MFilms presents
HIS NAME IS RAY
A film directed by Michael Del Monte
award-winning director of Transformer
WORLD PREMIERE – HOT DOCS TED ROGERS CINEMA
SPECIAL MEMBERS-ONLY SCREENING PRESENTATION
Digital Access Across Canada – Begins April 22 until May 27
PRESS RELEASE
To some, he may be another panhandler on Toronto’s Lakeshore Blvd. But the drug-addicted homeless man has a backstory straight from the sea, and lost to the streets.
Ray is a fortysomething from Prince Edward Island, a bedraggled survivor of multiple near-death experiences. To concerned lifelong friends from home who encounter him in Toronto, he looks, “more like 80.”
And when he wearily complains, “I’ve been working since five in the morning,” he means he’s been at his spot on one of the city’s busiest intersections, going from car to car, panhandling.
His Name is Ray, directed by Michael Del Monte (Transformer) sprang from an impulse by the filmmaker who’d repeatedly encountered this same street person for the duration of a traffic light. He was lean and amiable and often clearly suffering.
Who was he?

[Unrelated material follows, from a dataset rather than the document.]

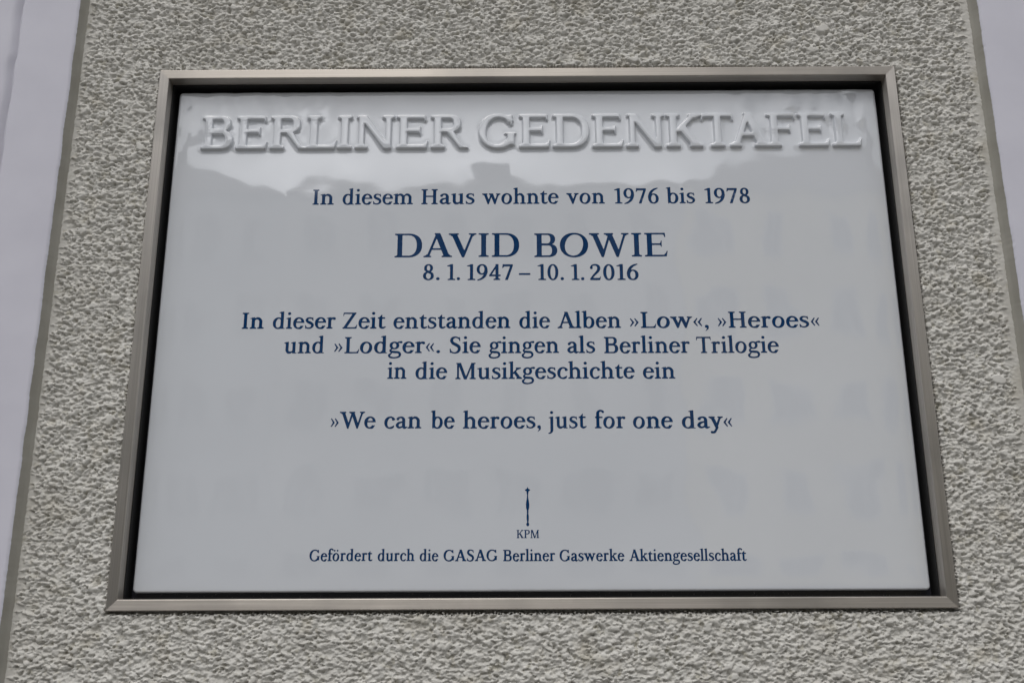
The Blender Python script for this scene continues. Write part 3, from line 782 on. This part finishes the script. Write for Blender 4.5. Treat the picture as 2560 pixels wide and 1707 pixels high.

How did he end up there? “Every time I drove home, I would see the same man panhandling that same intersection,” Del Monte says. “One day, I decided to get out of the car and talk to him.
“After getting to know one another, he invited me to follow him on his journey to get off the streets and back on the water. I followed Ray single-handedly for eight months.
“It’s a hard story to watch, but it’s a much harder story to live. It’s a film that begs the audience to have the courage to look Ray in the eye and have empathy.”
The water turned out to be key to Ray’s story. A Maritimer who’d worked for the Coast Guard, he had a lifelong love of the sea. And whatever personal disasters led him to where he was now, it was telling that his “territory” for panhandling was never far from Lake Ontario. There, he could gaze at sailboats in the distance and dream of being anywhere other than the streets of Toronto, trying to finance his next hit of heroin.
His Name is Ray is a remarkably intimate look at the drama that plays out on the streets while most city-dwellers look the other way.
When we meet Ray, he has “lost” $700, money owed to an unseen drug dealer named “Mikey,” who was now going through the ritual of collecting a debt from the homeless (ie. going to his haunts and threatening his friends).
Of course, “friends” is a relative term on the streets. On more than one occasion, Ray passes out alongside an ostensible friend, only to discover upon waking that he’s been robbed.
The community of the homeless greet each other with inebriated bonhomie, and everyone seems to have a story about how the other person saved their life (usually from a drug overdose).
As Ray’s friend Ashley puts it, “Drugs… we share them, we rob each other for them. That’s what goes on every day.”
His appetite for oblivion reflects the headlines of the opioid crisis. He drinks, he does heroin. And as the movie nears its end, he injects the worst of current drugs, fentanyl, for the first time.
Ray’s story could end in redemption. A kind offer by a local on the docks to take Ray for a spin in his sailboat seems to switch on a light in his heart and mind.
At other times, his old self seems to be disappearing – as when he endures a drunken and disinterested phone conversation home on Mother’s Day and discovers with a shrug that he’s become a grandfather for the second time.
“For Ray, getting back on the water would be the ultimate achievement of the oblivion he craves – sailing away from it all,” Del Monte says. “Is it a realistic dream? It is to him. It may even be what keeps him alive while people around him die.”
Del Monte was director, producer, cinematographer, and editor on this riveting film. Scott Montgomery was writer and producer, and Tad Munnings was also producer, with Hanan Townshend the composer.
ABOUT THE DIRECTOR
Michael Del Monte won the Canadian Emerging Filmmaker Award at the 2018 Hot Docs Canadian International Documentary Festival for his film Transformer. He directed Village of the Missing (2019) about the murders in Toronto’s LGBTQ+ community. His Name Is Ray (2021) is his latest feature film which he shot single handedly.